**WORK TO COMPLETE**
Every line below is to be quoted exactly, with nothing added or dropped.

**DATA SECTION**
····················

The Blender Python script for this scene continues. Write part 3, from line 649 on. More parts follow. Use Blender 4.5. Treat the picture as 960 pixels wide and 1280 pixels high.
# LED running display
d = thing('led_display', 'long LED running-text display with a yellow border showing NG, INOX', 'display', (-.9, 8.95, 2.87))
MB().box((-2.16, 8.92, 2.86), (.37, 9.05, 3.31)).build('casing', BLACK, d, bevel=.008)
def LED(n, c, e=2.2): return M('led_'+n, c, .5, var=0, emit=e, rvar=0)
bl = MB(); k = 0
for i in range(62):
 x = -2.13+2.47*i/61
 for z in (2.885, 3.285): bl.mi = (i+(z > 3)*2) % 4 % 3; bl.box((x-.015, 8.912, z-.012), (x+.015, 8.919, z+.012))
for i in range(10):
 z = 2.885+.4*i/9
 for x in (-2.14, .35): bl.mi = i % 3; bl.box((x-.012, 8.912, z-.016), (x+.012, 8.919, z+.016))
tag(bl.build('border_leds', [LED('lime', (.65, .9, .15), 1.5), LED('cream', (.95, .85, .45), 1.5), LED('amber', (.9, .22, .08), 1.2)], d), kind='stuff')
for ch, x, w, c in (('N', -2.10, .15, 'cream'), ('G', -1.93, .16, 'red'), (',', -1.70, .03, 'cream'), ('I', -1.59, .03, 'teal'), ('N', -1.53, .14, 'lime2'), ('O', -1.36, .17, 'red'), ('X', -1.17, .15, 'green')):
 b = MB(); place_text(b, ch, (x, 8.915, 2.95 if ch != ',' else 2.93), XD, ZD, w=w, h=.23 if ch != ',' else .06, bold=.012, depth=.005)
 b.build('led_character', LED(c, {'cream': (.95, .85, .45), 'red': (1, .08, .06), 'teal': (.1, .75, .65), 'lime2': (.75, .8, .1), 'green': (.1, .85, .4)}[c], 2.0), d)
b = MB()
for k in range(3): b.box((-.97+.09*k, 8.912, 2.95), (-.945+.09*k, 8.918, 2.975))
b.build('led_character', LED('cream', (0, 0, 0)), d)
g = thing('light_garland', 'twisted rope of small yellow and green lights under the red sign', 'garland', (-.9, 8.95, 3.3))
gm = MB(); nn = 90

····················

**RESULT**
The Blender Python script for this scene continues. Write part 3, from line 649 on. More parts follow. Use Blender 4.5. Treat the picture as 960 pixels wide and 1280 pixels high.
# LED running display
d = thing('led_display', 'long LED running-text display with a yellow border showing NG, INOX', 'display', (-.9, 8.95, 2.87))
MB().box((-2.16, 8.92, 2.86), (.37, 9.05, 3.31)).build('casing', BLACK, d, bevel=.008)
def LED(n, c, e=2.2): return M('led_'+n, c, .5, var=0, emit=e, rvar=0)
bl = MB(); k = 0
for i in range(62):
 x = -2.13+2.47*i/61
 for z in (2.885, 3.285): bl.mi = (i+(z > 3)*2) % 4 % 3; bl.box((x-.015, 8.912, z-.012), (x+.015, 8.919, z+.012))
for i in range(10):
 z = 2.885+.4*i/9
 for x in (-2.14, .35): bl.mi = i % 3; bl.box((x-.012, 8.912, z-.016), (x+.012, 8.919, z+.016))
tag(bl.build('border_leds', [LED('lime', (.65, .9, .15), 1.5), LED('cream', (.95, .85, .45), 1.5), LED('amber', (.9, .22, .08), 1.2)], d), kind='stuff')
for ch, x, w, c in (('N', -2.10, .15, 'cream'), ('G', -1.93, .16, 'red'), (',', -1.70, .03, 'cream'), ('I', -1.59, .03, 'teal'), ('N', -1.53, .14, 'lime2'), ('O', -1.36, .17, 'red'), ('X', -1.17, .15, 'green')):
 b = MB(); place_text(b, ch, (x, 8.915, 2.95 if ch != ',' else 2.93), XD, ZD, w=w, h=.23 if ch != ',' else .06, bold=.012, depth=.005)
 b.build('led_character', LED(c, {'cream': (.95, .85, .45), 'red': (1, .08, .06), 'teal': (.1, .75, .65), 'lime2': (.75, .8, .1), 'green': (.1, .85, .4)}[c], 2.0), d)
b = MB()
for k in range(3): b.box((-.97+.09*k, 8.912, 2.95), (-.945+.09*k, 8.918, 2.975))
b.build('led_character', LED('cream', (0, 0, 0)), d)
g = thing('light_garland', 'twisted rope of small yellow and green lights under the red sign', 'garland', (-.9, 8.95, 3.3))
gm = MB(); nn = 90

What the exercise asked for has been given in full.